I don't ask a heck of a lot from a popular novel like this: all I really want is something with a strong plot that's easy to read, something that goes down smooth. I chose this after Anna Karenina to give my brain a break.

For a guy working in a popular genre like fantasy, Rothfuss can write a hell of a sentence. His prose is elegant, clear and far more imaginative than 99% of his fantasy-writing peers. He draws you in beautifully ... which makes his occasional lapses into first-year-creative-writing-student gauche-ness stand out a mile. I'm willing to forgive a bit of experimentation, but why oh why does that major new character speak with no capital letters in her dialogue? it's utterly pointless. and after a while, really annoying. maybe it's because she's a fairy ... but wait, kvothe's apprentice is a fairy, and his dialogue has capitals. so there's no reason, then? right-o.

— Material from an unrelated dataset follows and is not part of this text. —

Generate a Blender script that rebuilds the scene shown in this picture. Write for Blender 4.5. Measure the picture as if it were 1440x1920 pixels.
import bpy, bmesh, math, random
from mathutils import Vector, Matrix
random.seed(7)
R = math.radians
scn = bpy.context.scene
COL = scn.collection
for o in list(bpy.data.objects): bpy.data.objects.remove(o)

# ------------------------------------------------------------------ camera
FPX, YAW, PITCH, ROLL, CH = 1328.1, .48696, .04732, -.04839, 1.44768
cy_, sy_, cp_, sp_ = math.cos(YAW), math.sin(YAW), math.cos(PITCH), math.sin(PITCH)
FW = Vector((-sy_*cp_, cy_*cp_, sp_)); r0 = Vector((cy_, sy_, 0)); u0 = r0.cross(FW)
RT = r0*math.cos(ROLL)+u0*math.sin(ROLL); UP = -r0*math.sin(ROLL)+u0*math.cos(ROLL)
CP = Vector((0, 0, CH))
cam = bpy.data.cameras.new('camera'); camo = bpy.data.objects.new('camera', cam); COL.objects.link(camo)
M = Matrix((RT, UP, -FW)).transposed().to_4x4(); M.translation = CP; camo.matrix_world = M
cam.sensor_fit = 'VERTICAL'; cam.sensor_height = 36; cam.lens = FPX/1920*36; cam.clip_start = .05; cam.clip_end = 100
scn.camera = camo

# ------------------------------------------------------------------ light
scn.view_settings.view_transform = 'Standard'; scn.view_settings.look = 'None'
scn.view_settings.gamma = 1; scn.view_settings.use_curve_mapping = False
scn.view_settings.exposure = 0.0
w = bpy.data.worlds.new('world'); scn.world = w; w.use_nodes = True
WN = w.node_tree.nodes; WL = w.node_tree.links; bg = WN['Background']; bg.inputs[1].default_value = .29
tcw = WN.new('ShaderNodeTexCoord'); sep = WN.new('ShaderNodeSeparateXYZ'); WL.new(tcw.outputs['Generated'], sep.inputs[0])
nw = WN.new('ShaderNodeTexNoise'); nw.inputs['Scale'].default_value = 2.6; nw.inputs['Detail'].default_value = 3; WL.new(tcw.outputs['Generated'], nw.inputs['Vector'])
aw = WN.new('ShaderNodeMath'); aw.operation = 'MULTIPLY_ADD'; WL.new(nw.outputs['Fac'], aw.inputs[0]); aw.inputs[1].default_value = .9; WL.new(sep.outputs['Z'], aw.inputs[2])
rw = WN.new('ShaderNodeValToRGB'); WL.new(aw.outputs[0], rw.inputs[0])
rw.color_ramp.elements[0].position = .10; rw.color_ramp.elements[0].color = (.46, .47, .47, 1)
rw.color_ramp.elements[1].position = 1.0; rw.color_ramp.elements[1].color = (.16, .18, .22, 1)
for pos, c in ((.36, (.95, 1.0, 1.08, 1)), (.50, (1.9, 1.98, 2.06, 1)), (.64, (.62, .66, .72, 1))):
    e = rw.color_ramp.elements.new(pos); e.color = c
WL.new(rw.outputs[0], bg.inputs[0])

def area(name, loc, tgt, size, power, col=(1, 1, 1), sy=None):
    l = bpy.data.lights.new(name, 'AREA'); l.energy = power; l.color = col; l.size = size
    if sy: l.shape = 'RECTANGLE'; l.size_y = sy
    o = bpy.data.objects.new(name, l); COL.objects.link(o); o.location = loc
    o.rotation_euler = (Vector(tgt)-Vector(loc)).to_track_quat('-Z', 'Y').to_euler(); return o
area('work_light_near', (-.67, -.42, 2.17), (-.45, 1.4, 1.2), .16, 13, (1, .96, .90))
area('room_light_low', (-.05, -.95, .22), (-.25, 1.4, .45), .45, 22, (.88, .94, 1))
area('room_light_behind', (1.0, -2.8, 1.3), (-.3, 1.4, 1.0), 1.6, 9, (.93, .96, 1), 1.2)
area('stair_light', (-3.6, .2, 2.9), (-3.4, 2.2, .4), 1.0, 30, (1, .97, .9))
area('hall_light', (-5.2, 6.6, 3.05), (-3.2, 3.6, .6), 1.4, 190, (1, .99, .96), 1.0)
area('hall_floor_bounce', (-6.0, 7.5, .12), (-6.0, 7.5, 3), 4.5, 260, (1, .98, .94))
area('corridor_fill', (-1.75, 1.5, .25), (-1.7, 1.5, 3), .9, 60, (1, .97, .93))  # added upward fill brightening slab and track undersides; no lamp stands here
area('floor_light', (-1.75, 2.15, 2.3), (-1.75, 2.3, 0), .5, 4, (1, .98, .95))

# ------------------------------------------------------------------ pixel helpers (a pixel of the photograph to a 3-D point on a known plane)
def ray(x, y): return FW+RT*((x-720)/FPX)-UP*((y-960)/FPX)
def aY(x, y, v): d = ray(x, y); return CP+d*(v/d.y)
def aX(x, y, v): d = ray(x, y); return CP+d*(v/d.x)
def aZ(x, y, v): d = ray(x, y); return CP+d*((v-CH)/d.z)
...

And why does Kvothe suddenly get hazy on his details for about fifty pages? Okay, he clearly has the best memory in the world, but whatever, I'm willing to go with that ... then we hit a section that's so vague as to be painful to read, and given the perfect clarity of everything else, it's like I was suddenly reading a very different, and much lesser, book.

But hell, given that the book's 993 pages long, those are relatively minor quibbles. My major quibble is that the vast majority of those 993 pages didn't seem to need to be there! The first 300 pages or so simply re-do a whole bunch of stuff that was included in the first book, to the point that I was getting deja vu. It was all mildly different variations on the exact same themes. The last thing a page-turner should be is dull, and while I was flying through it, I did find myself getting irritated at the sameness of Kvothe's adventures.

Then, when he did leave the University to head off into the wide world, all the troubles he found had very little connection to each other, and didn't join together to create a story. Rothfuss is a talented enough writer that he could keep me interested in whatever given piece of plot was going on at the time, but at the end of the book all the pieces of the plot didn't add up to anything. The book essentially goes like this: "I did that, then I did that, then I did that, then I did that. The end." All of the 'thats' are perfectly fine in and of themselves, but they bear little to no relation to each other. I was left flat and emotionally un-engaged, because nothing ever really seemed to matter, or to affect anything else.

All in all, it was (for the most part) a pleasant enough time-killer, but absolutely nothing more. I'd forgotten most of it before I'd even finished. Oh well.

Cheers, JC.


about to read: One Day in the Life of Ivan Denisovich by Aleksandr Solzhenitsyn ... continuing my recent Russian obsession. And it's blessedly short!